Moore acknowledged Russian forces had made progress in recent weeks but called it incremental. He said Russia “has suffered a strategic failure in Ukraine” and will face difficulties in manpower and materials in the next few weeks.
“They will have to pause in some way and that will give the Ukrainians opportunities to strike back,” he said, adding that Ukrainian morale is still high and they’re receiving powerful weapons from other countries.
Russia also underestimated Ukrainian resistance, Moore said.
“They clearly completely misunderstood Ukrainian nationalism,” he said. “They completely underrated the degree of resistance the Russian military would face.”

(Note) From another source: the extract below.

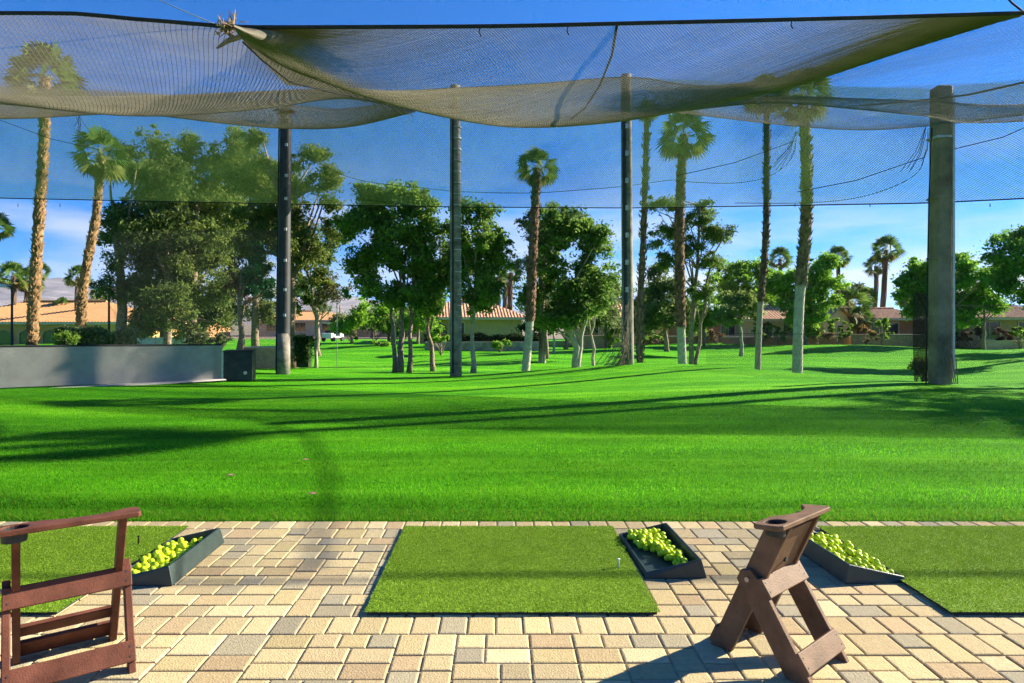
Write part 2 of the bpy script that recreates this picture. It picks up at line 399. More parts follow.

US may send fighter jets to Ukraine, top military official says
Gen. Charles Brown, Air Force chief of staff, says the United States and its allies are considering providing Ukraine with fighter jets, a decision that would sharply escalate the level of weaponry being sent to Kyiv.
President Volodymyr Zelenskyy has pleaded for fighter jets for months, saying Russia’s air supremacy has been a major stumbling block in his country’s efforts to repel the invasion. In March, the US and NATO scuttled Poland’s proposal to send its Russian-built MiGs to Ukraine, with White House national security spokesman John Kirby saying at the time the proposal might be “mistaken as escalatory.”
Brown said Wednesday in an interview at the Aspen Security Forum that Russian MiGs won’t be sent to Ukraine, saying with a laugh that it will “be tougher to get parts” from the Russians.